MacBook Pro Fedora 16 Woes

I tried to upgrade to Fedora 16 on my Macbook, and it failed miserably. I could get the Live edition to spin, and it looked impressive, though I have a bit of doubts what the new interface does to programmer's productivity, but it doesn't play well with the EFI bootloader.

I even thought of buying a new laptop, but once you owned a Macbook, you're not going to downgrade very fast on that. I've owned lots of good laptops from Asus (great machines - like the M series), Dell (sometimes great, but I didn't like the XPS series), and now Apple (an old Air which overheated followed by a Macbook Pro). The only real machine which might be an upgrade might be an Asus Zenbook, but no backlight on the keys, and without info on the biggest problem -overheating- of these small machines, I won't buy it fast.

Fedora on a Macbook is the best of the software and hardware worlds, so I guess I am waiting for a patch.

(Great, I removed the EFI and HFS+ partitions -all Linux data is backed on a FAT partition- in the hope of getting a bootable system, and now nothing works anymore, except for the Live CD and booting from that. Guess removing EFI was one step too much.)

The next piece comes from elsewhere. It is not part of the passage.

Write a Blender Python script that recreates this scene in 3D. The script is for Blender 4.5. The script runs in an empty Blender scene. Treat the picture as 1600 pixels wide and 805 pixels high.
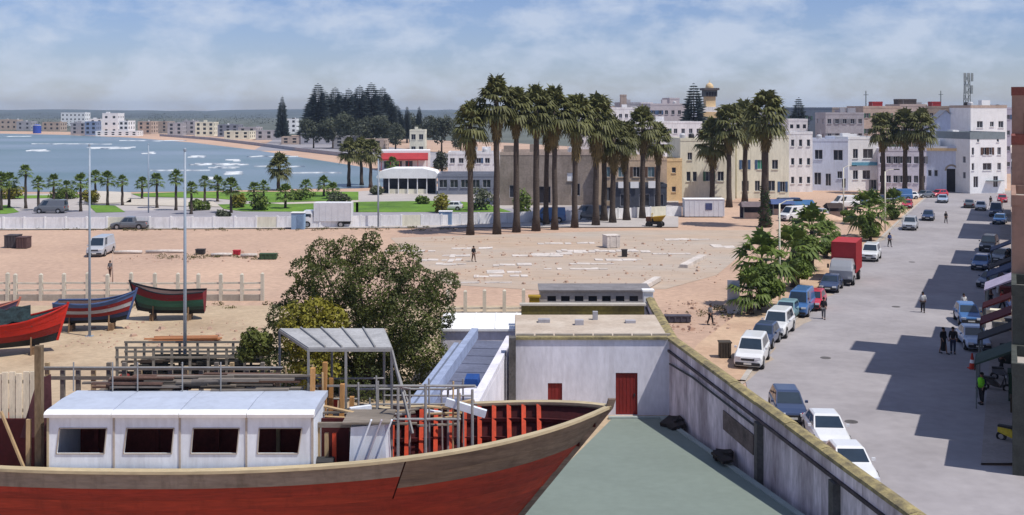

I can't believe I am still stuck in the 1970's with Apple boot loaders. The thing boots from the disk, by first booting from the Live CD. This might work, but it's for Ubuntu:
  1. If you have OSX installed, boot to it and mute sound. This assures that you won't be annoyed by the startup/poweron sound afterwards. I even used This software to be absolutely sure. Restart to confirm that no startup sound is audible.
  2. Prepare rEFIt boot disk (CD-RW).
  3. Boot Ubuntu install and remove all partitions, partition as you like for your Linux installation. Install Ubuntu, restart.
  4. Put in rEFIt CD and holding down alt key, boot rEFIT cd. Synchronize GUID and MBR. Restart.
  5. Insert OSX disc, boot from it, open terminal and enter following:bless --device /dev/disk0s2 --setBoot --legacy --verbose where /dev/disk0s2 is the partition you installed grub (do 'diskutil list' to find out correct partition). Of course, '--verbose' is optional. This makes Macbook EFI firmware boot your Linux installation in legacy mode without long delay (20s vs 3s).
  6. Restart your Mac (don't forget to remove OSX disc). And boot directly to Linux!